Advertisement

College Orders Driving Range Closed

Share via
Times Staff Writer

A controversial driving range at Los Angeles City College was ordered closed Friday because golf balls allegedly continued to fly over its 160-foot-tall fence.

Los Angeles Community College district officials said “a substantial number of errant balls” have reportedly landed in a college child-care center next to the range and in neighboring areas, including the nearby Braille Institute.

Officials said they ordered the closure after a parent filed a complaint that she and her youngster were nearly hit by a ball that flew over the fence and landed in front of them this month.

Advertisement

The district gave the range’s developer 60 days to solve the safety problem and obtain a final certificate of completion or his lease of the site would be permanently canceled.

But Hee Kyun Cho, operator of Majestic Golf Land, questioned the district’s action and vowed to keep the range open until he can determine how balls are escaping the 190-yard practice facility.

Cho speculated that balls found outside the fence either slipped through a hole in the netting, rolled under it or fell from golf carts.

Advertisement

“We’ll not close now.
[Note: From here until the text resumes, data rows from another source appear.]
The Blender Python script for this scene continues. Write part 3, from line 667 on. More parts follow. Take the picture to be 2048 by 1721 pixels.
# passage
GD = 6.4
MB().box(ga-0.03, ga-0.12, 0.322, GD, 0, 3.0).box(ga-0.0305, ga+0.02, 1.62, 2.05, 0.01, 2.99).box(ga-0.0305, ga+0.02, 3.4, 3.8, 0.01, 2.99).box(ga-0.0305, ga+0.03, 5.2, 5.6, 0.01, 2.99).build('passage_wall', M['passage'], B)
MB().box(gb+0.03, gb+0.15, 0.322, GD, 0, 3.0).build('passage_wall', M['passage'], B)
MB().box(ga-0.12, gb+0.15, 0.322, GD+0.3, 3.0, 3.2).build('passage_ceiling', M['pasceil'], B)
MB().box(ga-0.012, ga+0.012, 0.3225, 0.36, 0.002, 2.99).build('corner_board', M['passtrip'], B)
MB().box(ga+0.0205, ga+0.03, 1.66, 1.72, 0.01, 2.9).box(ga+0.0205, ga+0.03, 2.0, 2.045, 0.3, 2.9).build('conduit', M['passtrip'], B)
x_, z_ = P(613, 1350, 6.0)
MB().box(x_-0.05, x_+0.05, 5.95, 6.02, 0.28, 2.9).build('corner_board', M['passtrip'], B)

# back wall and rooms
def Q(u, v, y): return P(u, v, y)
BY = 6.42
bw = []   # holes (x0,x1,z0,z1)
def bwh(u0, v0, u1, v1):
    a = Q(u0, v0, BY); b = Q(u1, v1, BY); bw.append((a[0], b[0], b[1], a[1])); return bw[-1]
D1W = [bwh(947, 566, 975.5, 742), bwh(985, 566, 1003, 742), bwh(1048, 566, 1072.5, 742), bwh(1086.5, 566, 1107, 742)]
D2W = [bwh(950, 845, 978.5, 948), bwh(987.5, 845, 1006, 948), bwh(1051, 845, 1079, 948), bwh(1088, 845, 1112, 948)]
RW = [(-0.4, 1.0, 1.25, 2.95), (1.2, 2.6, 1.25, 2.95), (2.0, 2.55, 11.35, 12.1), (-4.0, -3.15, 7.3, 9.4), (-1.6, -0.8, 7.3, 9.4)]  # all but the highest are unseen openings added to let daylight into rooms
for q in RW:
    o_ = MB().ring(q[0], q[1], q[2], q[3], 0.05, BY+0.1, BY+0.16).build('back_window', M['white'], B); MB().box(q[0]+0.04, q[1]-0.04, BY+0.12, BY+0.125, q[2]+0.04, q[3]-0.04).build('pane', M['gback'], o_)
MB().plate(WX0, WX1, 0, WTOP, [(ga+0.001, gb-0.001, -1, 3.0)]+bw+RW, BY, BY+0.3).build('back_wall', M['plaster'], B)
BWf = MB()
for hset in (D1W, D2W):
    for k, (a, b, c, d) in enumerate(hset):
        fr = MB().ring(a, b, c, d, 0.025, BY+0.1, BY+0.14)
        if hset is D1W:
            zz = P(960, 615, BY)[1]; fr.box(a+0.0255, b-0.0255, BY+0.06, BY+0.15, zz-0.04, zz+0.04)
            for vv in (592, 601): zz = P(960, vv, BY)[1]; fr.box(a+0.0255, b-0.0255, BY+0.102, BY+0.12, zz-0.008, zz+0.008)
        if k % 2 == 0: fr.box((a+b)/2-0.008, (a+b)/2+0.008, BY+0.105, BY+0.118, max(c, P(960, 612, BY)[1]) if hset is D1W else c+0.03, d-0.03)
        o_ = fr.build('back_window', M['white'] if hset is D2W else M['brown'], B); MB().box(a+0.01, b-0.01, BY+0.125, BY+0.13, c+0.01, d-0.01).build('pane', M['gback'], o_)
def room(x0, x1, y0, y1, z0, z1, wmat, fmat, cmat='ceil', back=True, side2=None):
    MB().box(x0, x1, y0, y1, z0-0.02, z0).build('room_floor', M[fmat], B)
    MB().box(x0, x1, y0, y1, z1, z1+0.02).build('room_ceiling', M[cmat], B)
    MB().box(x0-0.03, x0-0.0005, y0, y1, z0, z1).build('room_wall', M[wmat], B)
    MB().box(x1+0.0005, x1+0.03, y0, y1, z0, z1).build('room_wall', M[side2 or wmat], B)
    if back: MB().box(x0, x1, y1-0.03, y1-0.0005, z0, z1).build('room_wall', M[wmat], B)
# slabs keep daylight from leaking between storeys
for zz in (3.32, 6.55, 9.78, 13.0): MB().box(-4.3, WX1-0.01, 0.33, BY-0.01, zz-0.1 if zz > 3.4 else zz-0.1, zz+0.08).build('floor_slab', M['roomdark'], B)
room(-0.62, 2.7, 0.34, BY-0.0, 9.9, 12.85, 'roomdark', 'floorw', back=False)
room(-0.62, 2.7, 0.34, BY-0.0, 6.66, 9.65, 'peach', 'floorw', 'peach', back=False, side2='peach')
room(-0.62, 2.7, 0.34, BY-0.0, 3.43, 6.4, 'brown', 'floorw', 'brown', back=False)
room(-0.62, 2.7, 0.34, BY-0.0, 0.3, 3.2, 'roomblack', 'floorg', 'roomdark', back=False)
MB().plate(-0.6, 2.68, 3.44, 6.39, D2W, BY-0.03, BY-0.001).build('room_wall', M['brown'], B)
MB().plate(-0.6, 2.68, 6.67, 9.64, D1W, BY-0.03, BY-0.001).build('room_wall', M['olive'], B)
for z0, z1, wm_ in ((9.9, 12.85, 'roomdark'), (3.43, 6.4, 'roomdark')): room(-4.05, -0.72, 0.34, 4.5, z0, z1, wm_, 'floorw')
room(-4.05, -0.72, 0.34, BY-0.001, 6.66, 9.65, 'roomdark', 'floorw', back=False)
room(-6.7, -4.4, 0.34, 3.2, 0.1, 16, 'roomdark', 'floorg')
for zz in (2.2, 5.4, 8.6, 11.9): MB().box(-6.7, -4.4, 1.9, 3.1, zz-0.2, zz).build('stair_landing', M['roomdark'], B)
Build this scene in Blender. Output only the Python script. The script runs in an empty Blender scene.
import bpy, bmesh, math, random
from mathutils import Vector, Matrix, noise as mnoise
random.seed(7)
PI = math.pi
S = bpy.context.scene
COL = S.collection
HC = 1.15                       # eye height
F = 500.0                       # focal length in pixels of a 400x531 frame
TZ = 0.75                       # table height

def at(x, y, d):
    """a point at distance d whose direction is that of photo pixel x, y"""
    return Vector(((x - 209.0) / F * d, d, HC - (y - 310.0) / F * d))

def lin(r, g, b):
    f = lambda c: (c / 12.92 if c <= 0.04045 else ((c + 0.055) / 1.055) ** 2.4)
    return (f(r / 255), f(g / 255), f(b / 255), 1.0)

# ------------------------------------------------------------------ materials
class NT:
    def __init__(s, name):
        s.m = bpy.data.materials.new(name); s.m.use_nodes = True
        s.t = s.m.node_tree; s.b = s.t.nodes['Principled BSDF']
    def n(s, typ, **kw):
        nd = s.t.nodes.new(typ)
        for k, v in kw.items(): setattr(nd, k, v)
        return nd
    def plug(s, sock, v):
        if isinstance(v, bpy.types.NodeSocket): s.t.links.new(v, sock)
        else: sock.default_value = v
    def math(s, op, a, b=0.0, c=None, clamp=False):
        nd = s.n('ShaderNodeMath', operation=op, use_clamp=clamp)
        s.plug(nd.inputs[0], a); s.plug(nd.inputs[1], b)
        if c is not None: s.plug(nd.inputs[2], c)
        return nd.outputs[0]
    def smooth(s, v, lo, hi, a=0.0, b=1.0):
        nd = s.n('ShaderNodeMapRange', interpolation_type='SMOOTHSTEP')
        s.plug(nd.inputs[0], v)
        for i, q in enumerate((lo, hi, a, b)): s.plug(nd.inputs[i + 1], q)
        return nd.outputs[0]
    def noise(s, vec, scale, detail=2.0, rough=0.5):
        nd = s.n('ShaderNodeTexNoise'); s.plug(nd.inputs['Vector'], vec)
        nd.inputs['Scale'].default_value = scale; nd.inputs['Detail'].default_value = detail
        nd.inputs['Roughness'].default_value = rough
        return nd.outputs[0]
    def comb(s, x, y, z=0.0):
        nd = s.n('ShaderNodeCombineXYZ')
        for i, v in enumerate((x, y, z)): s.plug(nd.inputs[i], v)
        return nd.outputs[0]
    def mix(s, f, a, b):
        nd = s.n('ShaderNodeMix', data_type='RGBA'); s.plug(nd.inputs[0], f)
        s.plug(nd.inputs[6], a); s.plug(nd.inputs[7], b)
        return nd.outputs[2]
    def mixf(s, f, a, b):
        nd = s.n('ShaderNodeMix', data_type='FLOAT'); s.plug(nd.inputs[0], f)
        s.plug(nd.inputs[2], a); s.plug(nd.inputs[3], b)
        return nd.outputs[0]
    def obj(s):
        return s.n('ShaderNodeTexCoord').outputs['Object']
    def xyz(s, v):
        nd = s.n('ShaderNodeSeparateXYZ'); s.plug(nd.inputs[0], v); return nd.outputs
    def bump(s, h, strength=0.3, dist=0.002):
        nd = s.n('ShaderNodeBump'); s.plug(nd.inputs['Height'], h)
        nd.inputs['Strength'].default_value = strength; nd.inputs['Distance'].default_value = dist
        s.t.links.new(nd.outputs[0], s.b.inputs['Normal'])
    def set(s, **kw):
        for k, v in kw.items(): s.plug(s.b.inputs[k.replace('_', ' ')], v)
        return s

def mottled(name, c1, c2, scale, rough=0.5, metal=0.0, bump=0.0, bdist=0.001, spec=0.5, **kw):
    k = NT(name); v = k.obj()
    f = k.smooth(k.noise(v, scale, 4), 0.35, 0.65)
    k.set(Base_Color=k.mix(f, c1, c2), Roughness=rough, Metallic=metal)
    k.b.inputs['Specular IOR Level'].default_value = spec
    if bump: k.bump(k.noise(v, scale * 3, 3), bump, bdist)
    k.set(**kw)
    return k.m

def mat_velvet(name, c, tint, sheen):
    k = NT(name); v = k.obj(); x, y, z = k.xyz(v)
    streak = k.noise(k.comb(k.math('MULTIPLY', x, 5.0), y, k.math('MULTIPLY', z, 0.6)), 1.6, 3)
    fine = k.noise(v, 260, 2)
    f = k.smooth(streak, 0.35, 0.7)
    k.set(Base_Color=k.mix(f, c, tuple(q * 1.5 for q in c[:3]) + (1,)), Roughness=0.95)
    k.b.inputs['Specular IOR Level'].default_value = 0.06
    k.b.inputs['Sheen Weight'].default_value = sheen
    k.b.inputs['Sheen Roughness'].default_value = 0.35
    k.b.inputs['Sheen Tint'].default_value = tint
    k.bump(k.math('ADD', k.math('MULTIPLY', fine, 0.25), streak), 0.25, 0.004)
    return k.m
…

We’ll find out the reason why,” he said. “Everything has to be done step by step.”

The shutdown order was the second for the driving range. It opened briefly in March before district officials closed it in reaction to reports of escaping balls, one of which smashed a campus catering truck’s window. It reopened May 7 after ball-deflecting baffling strips were suspended over the range.

Community college officials said Cho will now be required to completely cover the range.

“The risk to the children and staff of the Child Development Center and the public as a whole is too great for the operation of the driving range to continue in its current state,” said Priscilla Meckley, director of facilities planning and development for the district, in a letter to Cho.

Advertisement

College district business administrator Larry Eisenberg said the district is also investigating a report that an errant golf ball narrowly missed two workers at the Braille Institute.

The newest order came as the dispute over the range widened. City College sports boosters complained that the location of the golf facility will force a planned multimillion-dollar campus running track to have seven lanes instead of the eight mandated for championship track meets.

And the errant balls are not the only source of concern for the college district.

Administrators for the district said they will require Cho to file paperwork with the office of the state architect certifying that the golfing facility was properly built to state safety and construction specifications before it can reopen.

Contractor Gil Yoo of Paramount has refused to sign a form declaring that the project has been built to state standards. He contends that Cho still owes him $320,000 and that Cho made unapproved changes to the project.

Eisenberg said officials fear that Yoo and several subcontractors might place liens on the Los Angeles City College campus because of their dispute with Cho.

Cho said he has taken steps to obtain a bond that will protect the district from liens and is moving to meet other district requirements. He said the range can legally operate without filing the state certification form because its construction is deemed to be “substantially complete.”

Advertisement

Cho’s $6-million range was built on the last vacant piece of City College under a renewable, 10-year lease that pays the college district $120,000 per year. The deal was signed several years ago, when the district was strapped for cash.

Since then, voters have approved a $1.24-billion bond measure that is paying for a series of new buildings on district campuses, including a new athletic facility for City College.

College sports backers have demanded that the golf lease be terminated so the 4.3-acre site can be developed for student sports.

Construction of a proper eight-lane running track is being urged by officials of the Amateur Athletic Foundation and track and field coaches from UCLA and USC.

“The great expense of such an improvement will be negated if the track is not championship caliber,” warned Arthur G. Venegas, UCLA’s head track coach, in a letter this month to district trustees. “No conference or national championship [meet] will be held in such a facility.”

Eisenberg said district planners agree that the range is in the way of an eight-lane track.

Advertisement

“But shot put and pole vault, those things are possible,” he said.